GOAL OF THE EXERCISE =
Which lines contain the string "Keep"? Please list every one of them.

---

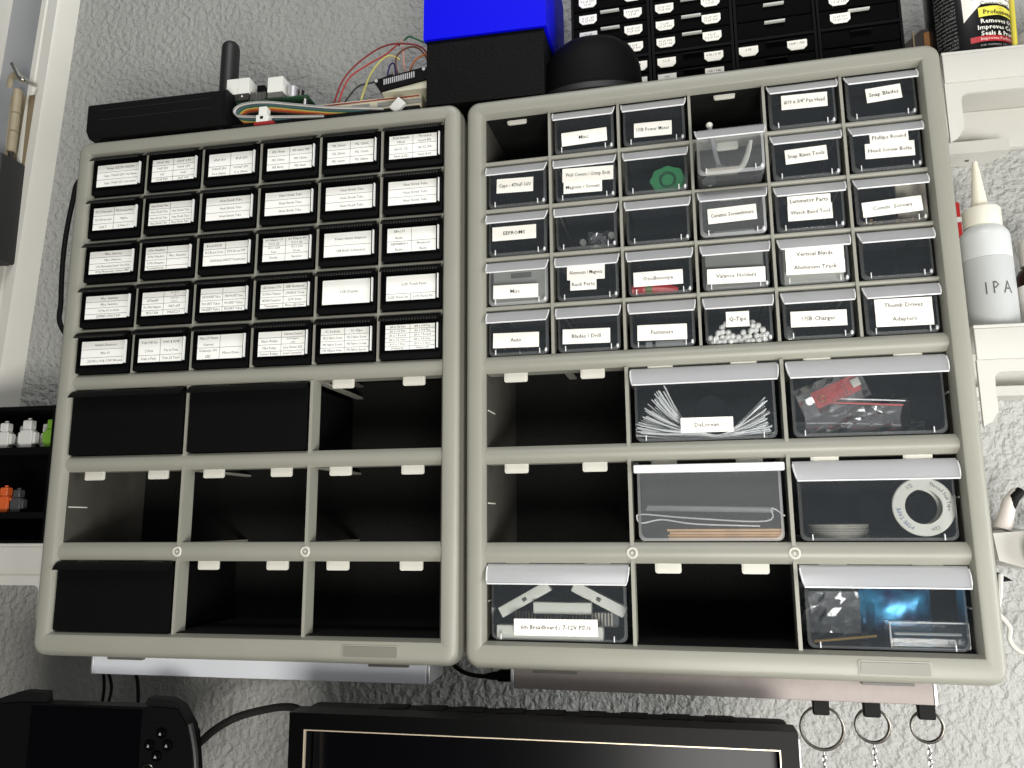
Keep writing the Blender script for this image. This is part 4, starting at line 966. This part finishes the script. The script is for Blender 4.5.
def ctext(s, x, z, size, bold, r, name, m, maxw=None):
    b = MB(); text(b, s, x, z, 0, size, bold, maxw, fn=lambda p: wrap(p[0], p[2], r)); b.obj(name, m, t, 0)
ctext('Improves Electrical', OX+.006, .0455, .0054, 0, R+.0005, 'lettering', P['ink'])
ctext('Connection!', OX+.006, .0395, .0058, 0, R+.0005, 'lettering', P['ink'])
ctext('Professional', OX+.0085, .0308, .0062, .012, R+.0007, 'lettering', P['ink'])
for k, (s, x) in enumerate((('Removes Oxidation', OX+.015), ('Improves Conductivity', OX+.016), ('Seals & Protects', OX+.0100))): ctext(s, x, .0225-.0058*k, .0060, .012, R+.0004, 'lettering', P['paper'])
prepare(['net contents 142 g'], 0)
ctext('net contents 142 g', OX+.002, .0003, .0034, 0, R+.0004, 'lettering', mat('grey_print', (170,170,166), .6))
ctext('Improves Performance', OX+.008, .0060, .0040, .012, R+.0005, 'lettering', mat('pink_print', (236,200,190), .6))
fine = ['DANGER: FLAMMABLE','Contents under pressure','Use in ventilated area','Keep away from heat','Do not puncture can','Shake well before use','Wipe off excess fluid','Store below 120 F']
pr = mat('grey_fine_print', (150,150,146), .6)
for k in range(20): ctext(fine[k % 8], -.0305, .0620-.0036*k, .0034, 0, R+.0002, 'fine_print', pr, .019)
tag(MB().tube([(.8500,.0445,.4894),(.8545,.0445,.60)], .0021, 10).obj('yellow_straw', mat('yellow_plastic', (206,192,60), .4)), 'yellow plastic straw standing right of the spray can', 'straw')
t = thing('spray_nozzle_cap', 'pale rounded cap at the right end of upper shelf', 'cap', (.895,.090,.4894))
MB().lathe([(.0003,0),(.034,0),(.036,.003),(.036,.018),(.030,.030),(.016,.040),(.0003,.043)], (0,0,0), 32).obj('dome', mat('pale_grey_cap', (206,202,192), .45), t)
MB().lathe([(.0362,.004),(.0368,.006),(.0368,.010),(.0362,.012)], (0,0,0), 32).obj('ridge', P['white'], t)
# squeeze bottle
prepare(['I P A'], 0)
t = thing('squeeze_bottle', 'translucent squeeze bottle marked IPA with white cone nozzle', 'bottle', (.8190,.0700,.2490))
bm_ = mat('milky_bottle_plastic', (206,208,206), .35)
liq = mat('milky_filled_plastic', (184,186,184), .35)
R2 = .0192
MB().lathe([(.0003,0),(R2-.002,0),(R2,.002),(R2,.0610)], (0,0,0), 36).obj('filled_body', liq, t)
MB().lathe([(R2,.0612),(R2,.0810),(R2-.0012,.0855),(R2-.0045,.0895),(.0125,.0915)], (0,0,0), 36).obj('upper_body', bm_, t)
MB().lathe([(.0120,.0910),(.0145,.0918),(.0147,.1060),(.0135,.1078),(.0062,.1084),(.0003,.1084)], (0,0,0), 32).obj('cap', mat('ivory_cap', (226,222,206), .5), t)
MB().lathe([(.0072,.1082),(.0064,.1110),(.0022,.1510),(.0016,.1520),(.0003,.1520)], (-.0005,0,0), 24).obj('nozzle', mat('ivory_nozzle', (232,226,206), .5), t)
b = MB(); v, f, w = _T[('I P A', 0.0)]
V = []
for x, z in v:
    a = -pi/2 + (x*.0105+.002)/R2 - .12; V.append(((R2+.0002)*cos(a), (R2+.0002)*sin(a), .0330+z*.0150))
b.add(V, f); b.obj('lettering', mat('grey_marker_ink', (84,84,84), .6), t, 0)
t = thing('red_clip', 'red clip standing behind left side of the squeeze bottle', 'clip', (.8190,.110,.2490))
MB().rbox(-.010,-.001,0,.012,0,.132,.001).obj('body', red, t); MB().rbox(-.0085,.004,-.002,.0,.112,.117,.0006).obj('tooth', P['white'], t)
t = thing('dropper_bottle', 'dark bottle with a white cap right of the squeeze bottle', 'bottle', (.868,.090,.2490))
MB().lathe([(.0003,0),(.018,0),(.0195,.002),(.0195,.050),(.016,.057),(.010,.060),(.0003,.060)], (0,0,0), 28).obj('body', mat('dark_amber_glass', (30,24,22), .2), t)
MB().lathe([(.0110,.0600),(.0140,.061),(.0140,.082),(.012,.085),(.0003,.085)], (0,0,0), 28).obj('cap', P['white'], t)
MB().lathe([(.0196,.010),(.0198,.010),(.0198,.042),(.0196,.042)], (0,0,0), 28).obj('label_band', P['paper2'], t)
# white hanging tool at the right edge
t = thing('tool_hook', 'white moulded wall hook with slanted underside at right edge', 'hook', (.8225,.10,.06))
MB().prism([(-.0110,.0235),(.030,.0260),(.030,-.0060),(.013,-.0030),(.004,-.0160),(-.0090,-.0190)][:3]+[(.020,-.0080),(-.0085,.0010)], .0, .056).obj('bracket', ws, t)
MB().prism([(-.0100,-.0190),(-.0095,-.0060),(.0080,-.0165)], .020, .056).obj('dark_foot', P['black'], t)
MB().sphere((.0270,-.012,.0060), .0185, 20, 12).obj('knob', ws, t)
MB().torus((.0240,-.026,.0130), .0048, .0022, 18, 8).obj('grommet', P['rubber'], t)
t = thing('hand_tool', 'pale tool with a black tip resting on the white hook', 'tool', (.8270,.095,.085))
MB().tube([(-.0020,.02,.0015),(.0060,.02,.0250),(.0120,.02,.0330)], [.0070,.0055,.0045], 14).obj('handle', mat('pale_beige_plastic', (214,206,198), .4), t)
MB().tube([(.0060,.018,.0185),(.0090,.017,.0280),(.0150,.018,.0340)], [.0028,.0042,.0040], 12).obj('tip', P['rubber'], t)
cable('white_cable', 'white cable hanging in a loop below the white hook', [(.8140,.10,.050),(.8110,.10,.030),(.8085,.10,.020),(.8160,.10,.008),(.8150,.10,-.002),(.8200,.10,-.010),(.8290,.10,-.0125),(.842,.10,-.010),(.85,.10,.02),(.845,.11,.05)], .0021, ws)
# black display box and little figures at left
t = thing('display_box', 'open black display box with little figures on the left shelf', 'display box', (-.128,.050,.0785))
b = MB()
bk = P['black']
MB().box(-.16,.074,.0,.085,0,.003).obj('bottom_panel', bk, t); MB().box(-.16,.074,.0,.085,.1330,.1360).obj('top_panel', bk, t)
MB().box(.071,.074,.0,.085,.0032,.1328).obj('side_panel', bk, t); MB().box(-.16,-.157,.0,.085,.0032,.1328).obj('side_panel', bk, t)
MB().box(-.157,.071,.082,.085,.0032,.1328).obj('rear_panel', bk, t)
MB().box(-.157,.071,.0,.082,.0870,.0945).obj('inner_shelf', bk, t); MB().box(-.157,.071,.0,.082,.0240,.0300).obj('inner_shelf', bk, t)
def figure(x, z, m, label, s=1.0, e=.062):
    t = thing('toy_figure', label, 'figure', (x, e, z), 0, 'toy figures in the black display box')
    MB().rbox(-.0062*s,.0062*s,-.004,.004,0,.0170*s,.001).obj('body', m, t)
    MB().rbox(-.0046*s,.0046*s,-.004,.004,.0172*s,.0265*s,.0015).obj('head', m, t)
    MB().cyl((0,0,.0265*s),(0,0,.0285*s), .0018, .0018, 10).obj('stud', m, t)
    for d in (-1, 1): MB().rbox(d*.0079*s-.0015,d*.0079*s+.0015,-.003,.003,.004*s,.0150*s,.0008).obj('arm', m, t)
wf = mat('white_toy_plastic', (214,214,208), .5); gf = mat('green_toy_plastic', (104,150,46), .5); off = mat('orange_toy_plastic', (206,92,40), .5); df = mat('dark_grey_toy', (66,66,68), .5)
zs = .0785+.0946
figure(-.1205, zs, wf, 'white blocky figure at far left of the upper shelf'); figure(-.1120, zs, wf, 'white blocky figure behind the far left one', .95, .078)
figure(-.0935, zs, wf, 'white blocky figure in the middle of the upper shelf', 1.08); figure(-.0845, zs, wf, 'white blocky figure just behind the middle one', 1.0, .078)
figure(-.0650, zs, gf, 'green blocky figure at right of the upper shelf', 1.08)
figure(-.1130, .0785+.0301, off, 'orange figure on the lower shelf of the black box', .95); figure(-.0980, .0785+.0301, df, 'dark grey figure beside the orange one on lower shelf', .85)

---

TASK RESPONSE =
Keep writing the Blender script for this image. This is part 4, starting at line 966. This part finishes the script. The script is for Blender 4.5.
fine = ['DANGER: FLAMMABLE','Contents under pressure','Use in ventilated area','Keep away from heat','Do not puncture can','Shake well before use','Wipe off excess fluid','Store below 120 F']